Besides the roaring success of the first county summit, the county is now making progress on writing the ordinances for its languishing master plan, a task that Mr. Seger is leading. The process may be moving slowly, he acknowledged, but the deliberations must be thorough.

"When you have a small speedboat and you want to change course, you do it quickly," he said. "But when you have a ship it takes a mile to turn 90 degrees. There are no erratic turns with this."

The Crisis report also recommended that the county commit to having the best planning and zoning departments possible; in response, the county extension office is now working with Benzie’s planning, zoning, and building department staff to develop a mission statement about that goal.

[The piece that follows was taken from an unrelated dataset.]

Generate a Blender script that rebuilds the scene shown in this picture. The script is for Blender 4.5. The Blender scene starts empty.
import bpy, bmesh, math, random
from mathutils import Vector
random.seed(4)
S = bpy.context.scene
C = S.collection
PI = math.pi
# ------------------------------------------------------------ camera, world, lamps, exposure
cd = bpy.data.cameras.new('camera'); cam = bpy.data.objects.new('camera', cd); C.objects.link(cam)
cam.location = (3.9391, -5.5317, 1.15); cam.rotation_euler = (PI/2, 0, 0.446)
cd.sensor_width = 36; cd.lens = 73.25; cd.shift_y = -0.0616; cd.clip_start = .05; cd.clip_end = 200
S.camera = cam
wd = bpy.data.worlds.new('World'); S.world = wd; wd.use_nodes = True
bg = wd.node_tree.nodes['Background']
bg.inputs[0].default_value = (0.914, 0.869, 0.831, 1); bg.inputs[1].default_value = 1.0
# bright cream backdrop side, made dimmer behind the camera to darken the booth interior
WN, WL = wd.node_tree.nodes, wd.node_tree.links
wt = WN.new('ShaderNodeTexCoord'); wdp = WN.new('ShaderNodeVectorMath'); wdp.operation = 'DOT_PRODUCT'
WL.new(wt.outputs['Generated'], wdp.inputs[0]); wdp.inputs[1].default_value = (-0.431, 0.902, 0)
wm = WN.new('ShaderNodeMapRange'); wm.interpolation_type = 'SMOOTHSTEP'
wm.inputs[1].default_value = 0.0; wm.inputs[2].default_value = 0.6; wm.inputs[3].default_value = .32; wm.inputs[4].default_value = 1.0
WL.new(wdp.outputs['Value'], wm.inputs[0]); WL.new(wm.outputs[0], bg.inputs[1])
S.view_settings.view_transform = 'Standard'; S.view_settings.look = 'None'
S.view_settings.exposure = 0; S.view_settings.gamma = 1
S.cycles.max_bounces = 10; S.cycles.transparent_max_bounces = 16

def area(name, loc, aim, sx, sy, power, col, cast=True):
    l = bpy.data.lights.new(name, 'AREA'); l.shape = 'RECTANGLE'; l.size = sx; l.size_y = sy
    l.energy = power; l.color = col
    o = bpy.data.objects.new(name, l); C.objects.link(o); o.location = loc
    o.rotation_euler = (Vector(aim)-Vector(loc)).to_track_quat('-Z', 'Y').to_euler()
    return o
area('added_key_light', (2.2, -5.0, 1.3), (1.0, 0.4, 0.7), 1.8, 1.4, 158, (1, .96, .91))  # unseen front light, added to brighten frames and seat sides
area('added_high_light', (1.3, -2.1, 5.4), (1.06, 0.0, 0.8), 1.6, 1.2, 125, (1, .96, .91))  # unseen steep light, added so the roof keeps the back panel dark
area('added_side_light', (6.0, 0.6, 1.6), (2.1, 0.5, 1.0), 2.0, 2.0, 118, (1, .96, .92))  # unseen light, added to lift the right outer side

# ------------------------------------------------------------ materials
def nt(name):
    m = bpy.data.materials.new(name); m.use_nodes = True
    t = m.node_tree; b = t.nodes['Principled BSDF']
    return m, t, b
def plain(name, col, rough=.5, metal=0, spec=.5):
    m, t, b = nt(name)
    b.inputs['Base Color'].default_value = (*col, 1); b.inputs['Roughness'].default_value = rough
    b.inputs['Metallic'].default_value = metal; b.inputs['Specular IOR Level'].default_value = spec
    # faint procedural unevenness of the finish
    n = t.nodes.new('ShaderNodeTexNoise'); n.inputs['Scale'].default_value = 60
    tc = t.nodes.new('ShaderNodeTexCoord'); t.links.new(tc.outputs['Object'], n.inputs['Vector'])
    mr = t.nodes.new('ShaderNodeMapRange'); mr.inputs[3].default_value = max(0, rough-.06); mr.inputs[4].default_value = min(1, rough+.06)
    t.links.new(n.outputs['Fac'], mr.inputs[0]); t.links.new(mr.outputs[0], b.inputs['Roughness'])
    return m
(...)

As recommended, the county sent copies of Halting the Crisis in Confidence to Benzie’s township governments. Also, as recommended, county officials met with many miffed township officials to hear their complaints about county government in person, attended a joint meeting with the county chapter of the Michigan Township Association, and have begun looking into training opportunities for many county personnel, including Mr. Seger, who has no formal training in planning or zoning.

Several other recommendations directly related to planning and zoning remain undone, however. The county, at last report, still has not formally asked Homestead and Inland Townships officials to reconsider leaving county planning and zoning. The report also urges the county planning commission to somehow change or expand its membership to better represents the east side of the county; one official confirmed that a commissioner with a poor attendance record has been asked to resign as part of a reshuffle.

And although, as recommended, the county has somewhat improved its Web site, it has yet to post Halting the Crisis of Confidence there.